Repeat, exactly and completely, the entries shown underneath.

Scene modeling code data:

***

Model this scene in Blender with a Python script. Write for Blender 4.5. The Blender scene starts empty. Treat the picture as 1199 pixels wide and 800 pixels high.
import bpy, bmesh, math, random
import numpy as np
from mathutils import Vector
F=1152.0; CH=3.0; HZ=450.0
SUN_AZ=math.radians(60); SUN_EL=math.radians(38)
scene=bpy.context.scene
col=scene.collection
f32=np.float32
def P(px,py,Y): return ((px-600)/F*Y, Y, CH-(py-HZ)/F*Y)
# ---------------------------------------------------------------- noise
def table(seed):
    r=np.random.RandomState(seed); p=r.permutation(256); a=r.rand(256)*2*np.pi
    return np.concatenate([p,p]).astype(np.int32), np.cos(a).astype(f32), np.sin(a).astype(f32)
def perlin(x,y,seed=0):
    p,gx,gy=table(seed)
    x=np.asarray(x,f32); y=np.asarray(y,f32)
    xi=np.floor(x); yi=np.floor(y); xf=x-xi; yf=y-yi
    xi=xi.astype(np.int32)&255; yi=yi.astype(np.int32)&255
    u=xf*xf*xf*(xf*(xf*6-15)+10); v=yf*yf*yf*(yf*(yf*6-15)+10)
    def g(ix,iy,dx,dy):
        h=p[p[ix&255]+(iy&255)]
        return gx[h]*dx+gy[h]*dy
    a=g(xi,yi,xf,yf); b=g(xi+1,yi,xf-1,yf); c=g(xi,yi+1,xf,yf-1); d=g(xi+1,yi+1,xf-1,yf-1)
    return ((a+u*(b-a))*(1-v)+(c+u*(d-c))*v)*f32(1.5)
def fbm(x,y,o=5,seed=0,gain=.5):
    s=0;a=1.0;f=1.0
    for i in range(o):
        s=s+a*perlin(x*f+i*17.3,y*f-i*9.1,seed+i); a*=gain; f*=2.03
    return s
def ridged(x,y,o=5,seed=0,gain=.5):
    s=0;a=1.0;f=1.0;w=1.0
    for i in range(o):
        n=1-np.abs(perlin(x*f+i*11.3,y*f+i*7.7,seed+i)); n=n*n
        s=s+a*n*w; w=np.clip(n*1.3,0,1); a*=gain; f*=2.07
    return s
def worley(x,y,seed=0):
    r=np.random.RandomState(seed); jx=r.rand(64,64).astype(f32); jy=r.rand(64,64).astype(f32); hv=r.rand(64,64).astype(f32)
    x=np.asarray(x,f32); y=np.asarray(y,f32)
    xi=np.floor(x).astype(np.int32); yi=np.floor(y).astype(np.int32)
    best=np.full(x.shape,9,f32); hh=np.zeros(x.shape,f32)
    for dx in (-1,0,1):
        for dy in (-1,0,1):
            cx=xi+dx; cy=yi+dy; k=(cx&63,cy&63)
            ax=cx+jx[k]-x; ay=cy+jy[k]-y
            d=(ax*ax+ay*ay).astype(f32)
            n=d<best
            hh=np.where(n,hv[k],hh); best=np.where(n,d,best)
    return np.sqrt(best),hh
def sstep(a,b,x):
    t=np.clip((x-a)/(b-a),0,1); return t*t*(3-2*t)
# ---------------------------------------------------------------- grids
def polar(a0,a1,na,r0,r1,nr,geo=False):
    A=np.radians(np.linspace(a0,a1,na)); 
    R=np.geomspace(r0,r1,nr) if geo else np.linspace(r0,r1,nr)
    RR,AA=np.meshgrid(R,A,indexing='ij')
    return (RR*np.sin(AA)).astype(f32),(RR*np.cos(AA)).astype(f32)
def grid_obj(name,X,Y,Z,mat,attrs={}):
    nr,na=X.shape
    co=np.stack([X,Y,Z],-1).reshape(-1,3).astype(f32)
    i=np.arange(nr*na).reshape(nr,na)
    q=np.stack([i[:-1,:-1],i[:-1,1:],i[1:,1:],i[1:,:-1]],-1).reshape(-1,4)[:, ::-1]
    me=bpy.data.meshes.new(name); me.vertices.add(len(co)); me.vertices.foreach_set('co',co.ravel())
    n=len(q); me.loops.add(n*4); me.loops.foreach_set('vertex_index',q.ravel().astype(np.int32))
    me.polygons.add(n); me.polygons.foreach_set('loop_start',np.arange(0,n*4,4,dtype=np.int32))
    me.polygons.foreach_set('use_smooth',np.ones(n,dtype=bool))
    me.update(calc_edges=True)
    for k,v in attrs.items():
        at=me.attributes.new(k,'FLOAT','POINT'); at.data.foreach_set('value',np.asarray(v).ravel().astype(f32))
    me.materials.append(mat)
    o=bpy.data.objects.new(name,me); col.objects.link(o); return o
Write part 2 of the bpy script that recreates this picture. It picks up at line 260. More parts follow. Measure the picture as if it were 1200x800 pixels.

***

* Result:
Model this scene in Blender with a Python script. Write for Blender 4.5. The Blender scene starts empty. Treat the picture as 1199 pixels wide and 800 pixels high.
import bpy, bmesh, math, random
import numpy as np
from mathutils import Vector
F=1152.0; CH=3.0; HZ=450.0
SUN_AZ=math.radians(60); SUN_EL=math.radians(38)
scene=bpy.context.scene
col=scene.collection
f32=np.float32
def P(px,py,Y): return ((px-600)/F*Y, Y, CH-(py-HZ)/F*Y)
# ---------------------------------------------------------------- noise
def table(seed):
    r=np.random.RandomState(seed); p=r.permutation(256); a=r.rand(256)*2*np.pi
    return np.concatenate([p,p]).astype(np.int32), np.cos(a).astype(f32), np.sin(a).astype(f32)
def perlin(x,y,seed=0):
    p,gx,gy=table(seed)
    x=np.asarray(x,f32); y=np.asarray(y,f32)
    xi=np.floor(x); yi=np.floor(y); xf=x-xi; yf=y-yi
    xi=xi.astype(np.int32)&255; yi=yi.astype(np.int32)&255
    u=xf*xf*xf*(xf*(xf*6-15)+10); v=yf*yf*yf*(yf*(yf*6-15)+10)
    def g(ix,iy,dx,dy):
        h=p[p[ix&255]+(iy&255)]
        return gx[h]*dx+gy[h]*dy
    a=g(xi,yi,xf,yf); b=g(xi+1,yi,xf-1,yf); c=g(xi,yi+1,xf,yf-1); d=g(xi+1,yi+1,xf-1,yf-1)
    return ((a+u*(b-a))*(1-v)+(c+u*(d-c))*v)*f32(1.5)
def fbm(x,y,o=5,seed=0,gain=.5):
    s=0;a=1.0;f=1.0
    for i in range(o):
        s=s+a*perlin(x*f+i*17.3,y*f-i*9.1,seed+i); a*=gain; f*=2.03
    return s
def ridged(x,y,o=5,seed=0,gain=.5):
    s=0;a=1.0;f=1.0;w=1.0
    for i in range(o):
        n=1-np.abs(perlin(x*f+i*11.3,y*f+i*7.7,seed+i)); n=n*n
        s=s+a*n*w; w=np.clip(n*1.3,0,1); a*=gain; f*=2.07
    return s
def worley(x,y,seed=0):
    r=np.random.RandomState(seed); jx=r.rand(64,64).astype(f32); jy=r.rand(64,64).astype(f32); hv=r.rand(64,64).astype(f32)
    x=np.asarray(x,f32); y=np.asarray(y,f32)
    xi=np.floor(x).astype(np.int32); yi=np.floor(y).astype(np.int32)
    best=np.full(x.shape,9,f32); hh=np.zeros(x.shape,f32)
    for dx in (-1,0,1):
        for dy in (-1,0,1):
            cx=xi+dx; cy=yi+dy; k=(cx&63,cy&63)
            ax=cx+jx[k]-x; ay=cy+jy[k]-y
            d=(ax*ax+ay*ay).astype(f32)
            n=d<best
            hh=np.where(n,hv[k],hh); best=np.where(n,d,best)
    return np.sqrt(best),hh
def sstep(a,b,x):
    t=np.clip((x-a)/(b-a),0,1); return t*t*(3-2*t)
# ---------------------------------------------------------------- grids
def polar(a0,a1,na,r0,r1,nr,geo=False):
    A=np.radians(np.linspace(a0,a1,na)); 
    R=np.geomspace(r0,r1,nr) if geo else np.linspace(r0,r1,nr)
    RR,AA=np.meshgrid(R,A,indexing='ij')
    return (RR*np.sin(AA)).astype(f32),(RR*np.cos(AA)).astype(f32)
def grid_obj(name,X,Y,Z,mat,attrs={}):
    nr,na=X.shape
    co=np.stack([X,Y,Z],-1).reshape(-1,3).astype(f32)
    i=np.arange(nr*na).reshape(nr,na)
    q=np.stack([i[:-1,:-1],i[:-1,1:],i[1:,1:],i[1:,:-1]],-1).reshape(-1,4)[:, ::-1]
    me=bpy.data.meshes.new(name); me.vertices.add(len(co)); me.vertices.foreach_set('co',co.ravel())
    n=len(q); me.loops.add(n*4); me.loops.foreach_set('vertex_index',q.ravel().astype(np.int32))
    me.polygons.add(n); me.polygons.foreach_set('loop_start',np.arange(0,n*4,4,dtype=np.int32))
    me.polygons.foreach_set('use_smooth',np.ones(n,dtype=bool))
    me.update(calc_edges=True)
    for k,v in attrs.items():
        at=me.attributes.new(k,'FLOAT','POINT'); at.data.foreach_set('value',np.asarray(v).ravel().astype(f32))
    me.materials.append(mat)
    o=bpy.data.objects.new(name,me); col.objects.link(o); return o
Write part 2 of the bpy script that recreates this picture. It picks up at line 260. More parts follow. Measure the picture as if it were 1200x800 pixels.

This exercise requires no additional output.